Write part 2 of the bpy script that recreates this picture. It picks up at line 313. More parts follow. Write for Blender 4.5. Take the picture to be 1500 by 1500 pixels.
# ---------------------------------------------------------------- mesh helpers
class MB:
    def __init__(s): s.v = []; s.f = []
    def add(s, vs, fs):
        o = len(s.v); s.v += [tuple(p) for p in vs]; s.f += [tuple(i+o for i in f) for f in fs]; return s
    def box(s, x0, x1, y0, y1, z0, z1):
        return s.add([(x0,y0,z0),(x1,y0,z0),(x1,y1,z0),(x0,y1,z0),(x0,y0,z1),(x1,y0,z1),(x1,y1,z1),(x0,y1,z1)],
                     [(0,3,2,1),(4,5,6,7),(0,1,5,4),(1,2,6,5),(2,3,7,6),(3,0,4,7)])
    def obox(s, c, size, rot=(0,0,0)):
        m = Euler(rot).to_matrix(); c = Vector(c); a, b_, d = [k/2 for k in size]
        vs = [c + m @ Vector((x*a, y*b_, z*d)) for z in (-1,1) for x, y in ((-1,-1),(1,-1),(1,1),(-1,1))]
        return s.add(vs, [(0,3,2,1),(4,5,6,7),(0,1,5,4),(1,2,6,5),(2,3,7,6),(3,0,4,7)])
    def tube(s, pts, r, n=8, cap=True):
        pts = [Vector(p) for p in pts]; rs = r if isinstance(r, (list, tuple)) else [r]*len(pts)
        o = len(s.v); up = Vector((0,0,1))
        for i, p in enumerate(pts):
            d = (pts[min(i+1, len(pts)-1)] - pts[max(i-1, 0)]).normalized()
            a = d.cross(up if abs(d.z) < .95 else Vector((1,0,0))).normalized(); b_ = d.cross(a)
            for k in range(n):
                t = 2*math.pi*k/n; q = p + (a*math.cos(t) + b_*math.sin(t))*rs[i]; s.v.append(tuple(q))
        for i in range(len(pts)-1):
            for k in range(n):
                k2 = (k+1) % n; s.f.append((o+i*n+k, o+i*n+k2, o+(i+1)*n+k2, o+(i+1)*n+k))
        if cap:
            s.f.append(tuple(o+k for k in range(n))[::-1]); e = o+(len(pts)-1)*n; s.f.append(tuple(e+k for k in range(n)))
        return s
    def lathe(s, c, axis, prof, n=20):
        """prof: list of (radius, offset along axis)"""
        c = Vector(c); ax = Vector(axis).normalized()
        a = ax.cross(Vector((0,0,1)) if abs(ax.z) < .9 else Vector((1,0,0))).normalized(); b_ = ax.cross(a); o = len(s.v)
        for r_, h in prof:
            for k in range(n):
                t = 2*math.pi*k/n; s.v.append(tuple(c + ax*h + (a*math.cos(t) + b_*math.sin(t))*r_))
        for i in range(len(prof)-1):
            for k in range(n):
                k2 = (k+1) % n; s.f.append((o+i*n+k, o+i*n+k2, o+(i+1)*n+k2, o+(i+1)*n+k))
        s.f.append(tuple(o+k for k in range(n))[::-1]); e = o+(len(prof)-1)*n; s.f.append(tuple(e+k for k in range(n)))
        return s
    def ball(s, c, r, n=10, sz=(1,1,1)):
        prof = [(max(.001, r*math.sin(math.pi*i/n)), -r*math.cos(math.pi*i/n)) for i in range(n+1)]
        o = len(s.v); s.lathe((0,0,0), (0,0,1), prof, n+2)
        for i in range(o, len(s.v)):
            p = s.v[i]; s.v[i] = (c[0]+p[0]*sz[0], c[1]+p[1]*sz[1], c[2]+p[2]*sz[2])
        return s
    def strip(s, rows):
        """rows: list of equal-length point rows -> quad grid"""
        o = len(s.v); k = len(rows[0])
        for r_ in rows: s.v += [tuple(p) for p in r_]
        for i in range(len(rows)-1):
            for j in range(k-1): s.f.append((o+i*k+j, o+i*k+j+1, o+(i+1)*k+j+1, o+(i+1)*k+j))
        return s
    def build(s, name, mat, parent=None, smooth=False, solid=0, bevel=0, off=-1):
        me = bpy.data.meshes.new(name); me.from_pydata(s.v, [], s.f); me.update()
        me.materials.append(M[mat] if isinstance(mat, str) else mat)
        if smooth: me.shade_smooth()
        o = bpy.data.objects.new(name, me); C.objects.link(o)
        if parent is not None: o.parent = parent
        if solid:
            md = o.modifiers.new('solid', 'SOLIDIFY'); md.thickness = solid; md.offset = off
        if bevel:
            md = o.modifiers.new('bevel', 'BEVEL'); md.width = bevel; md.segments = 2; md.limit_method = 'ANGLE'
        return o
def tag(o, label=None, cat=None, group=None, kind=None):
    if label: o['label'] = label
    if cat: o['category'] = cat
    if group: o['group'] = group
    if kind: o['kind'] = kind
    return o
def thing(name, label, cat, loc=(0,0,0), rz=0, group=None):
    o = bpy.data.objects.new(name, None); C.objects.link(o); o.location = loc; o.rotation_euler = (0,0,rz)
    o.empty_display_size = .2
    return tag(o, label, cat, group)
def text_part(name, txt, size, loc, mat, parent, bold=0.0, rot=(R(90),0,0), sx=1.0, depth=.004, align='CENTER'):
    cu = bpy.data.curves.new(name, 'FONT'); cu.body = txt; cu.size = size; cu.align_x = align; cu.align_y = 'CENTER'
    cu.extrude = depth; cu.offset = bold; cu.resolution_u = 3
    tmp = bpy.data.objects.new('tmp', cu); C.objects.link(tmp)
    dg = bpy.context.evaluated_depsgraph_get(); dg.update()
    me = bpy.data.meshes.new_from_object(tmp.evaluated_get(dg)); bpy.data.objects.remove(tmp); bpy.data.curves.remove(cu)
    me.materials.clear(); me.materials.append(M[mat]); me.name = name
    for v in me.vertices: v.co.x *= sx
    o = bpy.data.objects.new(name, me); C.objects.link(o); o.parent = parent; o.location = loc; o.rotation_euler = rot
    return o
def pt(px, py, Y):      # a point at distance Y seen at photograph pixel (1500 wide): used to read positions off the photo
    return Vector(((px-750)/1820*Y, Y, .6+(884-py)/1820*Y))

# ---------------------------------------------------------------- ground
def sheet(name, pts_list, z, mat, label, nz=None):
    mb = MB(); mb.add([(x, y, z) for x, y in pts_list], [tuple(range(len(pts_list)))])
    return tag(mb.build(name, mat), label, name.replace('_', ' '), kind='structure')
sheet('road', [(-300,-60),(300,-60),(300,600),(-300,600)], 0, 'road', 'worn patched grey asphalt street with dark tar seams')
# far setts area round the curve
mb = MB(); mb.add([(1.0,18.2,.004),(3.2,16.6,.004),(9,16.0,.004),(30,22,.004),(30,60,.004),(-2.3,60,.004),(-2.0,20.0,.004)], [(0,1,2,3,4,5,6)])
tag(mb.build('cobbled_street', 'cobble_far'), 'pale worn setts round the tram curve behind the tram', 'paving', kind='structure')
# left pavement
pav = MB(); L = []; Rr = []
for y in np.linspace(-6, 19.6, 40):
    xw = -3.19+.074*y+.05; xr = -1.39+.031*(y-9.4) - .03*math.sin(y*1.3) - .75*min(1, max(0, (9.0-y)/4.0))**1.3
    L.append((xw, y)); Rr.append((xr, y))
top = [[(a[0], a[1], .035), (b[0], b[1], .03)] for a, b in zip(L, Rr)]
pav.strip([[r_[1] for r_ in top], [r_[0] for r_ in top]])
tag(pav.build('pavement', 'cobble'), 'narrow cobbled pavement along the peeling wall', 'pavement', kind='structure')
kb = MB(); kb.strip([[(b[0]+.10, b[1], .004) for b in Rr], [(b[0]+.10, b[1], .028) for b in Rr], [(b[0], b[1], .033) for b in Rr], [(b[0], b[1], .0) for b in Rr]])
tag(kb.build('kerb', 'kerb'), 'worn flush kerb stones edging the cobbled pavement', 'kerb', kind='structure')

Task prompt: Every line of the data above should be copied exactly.

Final result:
Write part 2 of the bpy script that recreates this picture. It picks up at line 313. More parts follow. Write for Blender 4.5. Take the picture to be 1500 by 1500 pixels.
# ---------------------------------------------------------------- mesh helpers
class MB:
    def __init__(s): s.v = []; s.f = []
    def add(s, vs, fs):
        o = len(s.v); s.v += [tuple(p) for p in vs]; s.f += [tuple(i+o for i in f) for f in fs]; return s
    def box(s, x0, x1, y0, y1, z0, z1):
        return s.add([(x0,y0,z0),(x1,y0,z0),(x1,y1,z0),(x0,y1,z0),(x0,y0,z1),(x1,y0,z1),(x1,y1,z1),(x0,y1,z1)],
                     [(0,3,2,1),(4,5,6,7),(0,1,5,4),(1,2,6,5),(2,3,7,6),(3,0,4,7)])
    def obox(s, c, size, rot=(0,0,0)):
        m = Euler(rot).to_matrix(); c = Vector(c); a, b_, d = [k/2 for k in size]
        vs = [c + m @ Vector((x*a, y*b_, z*d)) for z in (-1,1) for x, y in ((-1,-1),(1,-1),(1,1),(-1,1))]
        return s.add(vs, [(0,3,2,1),(4,5,6,7),(0,1,5,4),(1,2,6,5),(2,3,7,6),(3,0,4,7)])
    def tube(s, pts, r, n=8, cap=True):
        pts = [Vector(p) for p in pts]; rs = r if isinstance(r, (list, tuple)) else [r]*len(pts)
        o = len(s.v); up = Vector((0,0,1))
        for i, p in enumerate(pts):
            d = (pts[min(i+1, len(pts)-1)] - pts[max(i-1, 0)]).normalized()
            a = d.cross(up if abs(d.z) < .95 else Vector((1,0,0))).normalized(); b_ = d.cross(a)
            for k in range(n):
                t = 2*math.pi*k/n; q = p + (a*math.cos(t) + b_*math.sin(t))*rs[i]; s.v.append(tuple(q))
        for i in range(len(pts)-1):
            for k in range(n):
                k2 = (k+1) % n; s.f.append((o+i*n+k, o+i*n+k2, o+(i+1)*n+k2, o+(i+1)*n+k))
        if cap:
            s.f.append(tuple(o+k for k in range(n))[::-1]); e = o+(len(pts)-1)*n; s.f.append(tuple(e+k for k in range(n)))
        return s
    def lathe(s, c, axis, prof, n=20):
        """prof: list of (radius, offset along axis)"""
        c = Vector(c); ax = Vector(axis).normalized()
        a = ax.cross(Vector((0,0,1)) if abs(ax.z) < .9 else Vector((1,0,0))).normalized(); b_ = ax.cross(a); o = len(s.v)
        for r_, h in prof:
            for k in range(n):
                t = 2*math.pi*k/n; s.v.append(tuple(c + ax*h + (a*math.cos(t) + b_*math.sin(t))*r_))
        for i in range(len(prof)-1):
            for k in range(n):
                k2 = (k+1) % n; s.f.append((o+i*n+k, o+i*n+k2, o+(i+1)*n+k2, o+(i+1)*n+k))
        s.f.append(tuple(o+k for k in range(n))[::-1]); e = o+(len(prof)-1)*n; s.f.append(tuple(e+k for k in range(n)))
        return s
    def ball(s, c, r, n=10, sz=(1,1,1)):
        prof = [(max(.001, r*math.sin(math.pi*i/n)), -r*math.cos(math.pi*i/n)) for i in range(n+1)]
        o = len(s.v); s.lathe((0,0,0), (0,0,1), prof, n+2)
        for i in range(o, len(s.v)):
            p = s.v[i]; s.v[i] = (c[0]+p[0]*sz[0], c[1]+p[1]*sz[1], c[2]+p[2]*sz[2])
        return s
    def strip(s, rows):
        """rows: list of equal-length point rows -> quad grid"""
        o = len(s.v); k = len(rows[0])
        for r_ in rows: s.v += [tuple(p) for p in r_]
        for i in range(len(rows)-1):
            for j in range(k-1): s.f.append((o+i*k+j, o+i*k+j+1, o+(i+1)*k+j+1, o+(i+1)*k+j))
        return s
    def build(s, name, mat, parent=None, smooth=False, solid=0, bevel=0, off=-1):
        me = bpy.data.meshes.new(name); me.from_pydata(s.v, [], s.f); me.update()
        me.materials.append(M[mat] if isinstance(mat, str) else mat)
        if smooth: me.shade_smooth()
        o = bpy.data.objects.new(name, me); C.objects.link(o)
        if parent is not None: o.parent = parent
        if solid:
            md = o.modifiers.new('solid', 'SOLIDIFY'); md.thickness = solid; md.offset = off
        if bevel:
            md = o.modifiers.new('bevel', 'BEVEL'); md.width = bevel; md.segments = 2; md.limit_method = 'ANGLE'
        return o
def tag(o, label=None, cat=None, group=None, kind=None):
    if label: o['label'] = label
    if cat: o['category'] = cat
    if group: o['group'] = group
    if kind: o['kind'] = kind
    return o
def thing(name, label, cat, loc=(0,0,0), rz=0, group=None):
    o = bpy.data.objects.new(name, None); C.objects.link(o); o.location = loc; o.rotation_euler = (0,0,rz)
    o.empty_display_size = .2
    return tag(o, label, cat, group)
def text_part(name, txt, size, loc, mat, parent, bold=0.0, rot=(R(90),0,0), sx=1.0, depth=.004, align='CENTER'):
    cu = bpy.data.curves.new(name, 'FONT'); cu.body = txt; cu.size = size; cu.align_x = align; cu.align_y = 'CENTER'
    cu.extrude = depth; cu.offset = bold; cu.resolution_u = 3
    tmp = bpy.data.objects.new('tmp', cu); C.objects.link(tmp)
    dg = bpy.context.evaluated_depsgraph_get(); dg.update()
    me = bpy.data.meshes.new_from_object(tmp.evaluated_get(dg)); bpy.data.objects.remove(tmp); bpy.data.curves.remove(cu)
    me.materials.clear(); me.materials.append(M[mat]); me.name = name
    for v in me.vertices: v.co.x *= sx
    o = bpy.data.objects.new(name, me); C.objects.link(o); o.parent = parent; o.location = loc; o.rotation_euler = rot
    return o
def pt(px, py, Y):      # a point at distance Y seen at photograph pixel (1500 wide): used to read positions off the photo
    return Vector(((px-750)/1820*Y, Y, .6+(884-py)/1820*Y))

# ---------------------------------------------------------------- ground
def sheet(name, pts_list, z, mat, label, nz=None):
    mb = MB(); mb.add([(x, y, z) for x, y in pts_list], [tuple(range(len(pts_list)))])
    return tag(mb.build(name, mat), label, name.replace('_', ' '), kind='structure')
sheet('road', [(-300,-60),(300,-60),(300,600),(-300,600)], 0, 'road', 'worn patched grey asphalt street with dark tar seams')
# far setts area round the curve
mb = MB(); mb.add([(1.0,18.2,.004),(3.2,16.6,.004),(9,16.0,.004),(30,22,.004),(30,60,.004),(-2.3,60,.004),(-2.0,20.0,.004)], [(0,1,2,3,4,5,6)])
tag(mb.build('cobbled_street', 'cobble_far'), 'pale worn setts round the tram curve behind the tram', 'paving', kind='structure')
# left pavement
pav = MB(); L = []; Rr = []
for y in np.linspace(-6, 19.6, 40):
    xw = -3.19+.074*y+.05; xr = -1.39+.031*(y-9.4) - .03*math.sin(y*1.3) - .75*min(1, max(0, (9.0-y)/4.0))**1.3
    L.append((xw, y)); Rr.append((xr, y))
top = [[(a[0], a[1], .035), (b[0], b[1], .03)] for a, b in zip(L, Rr)]
pav.strip([[r_[1] for r_ in top], [r_[0] for r_ in top]])
tag(pav.build('pavement', 'cobble'), 'narrow cobbled pavement along the peeling wall', 'pavement', kind='structure')
kb = MB(); kb.strip([[(b[0]+.10, b[1], .004) for b in Rr], [(b[0]+.10, b[1], .028) for b in Rr], [(b[0], b[1], .033) for b in Rr], [(b[0], b[1], .0) for b in Rr]])
tag(kb.build('kerb', 'kerb'), 'worn flush kerb stones edging the cobbled pavement', 'kerb', kind='structure')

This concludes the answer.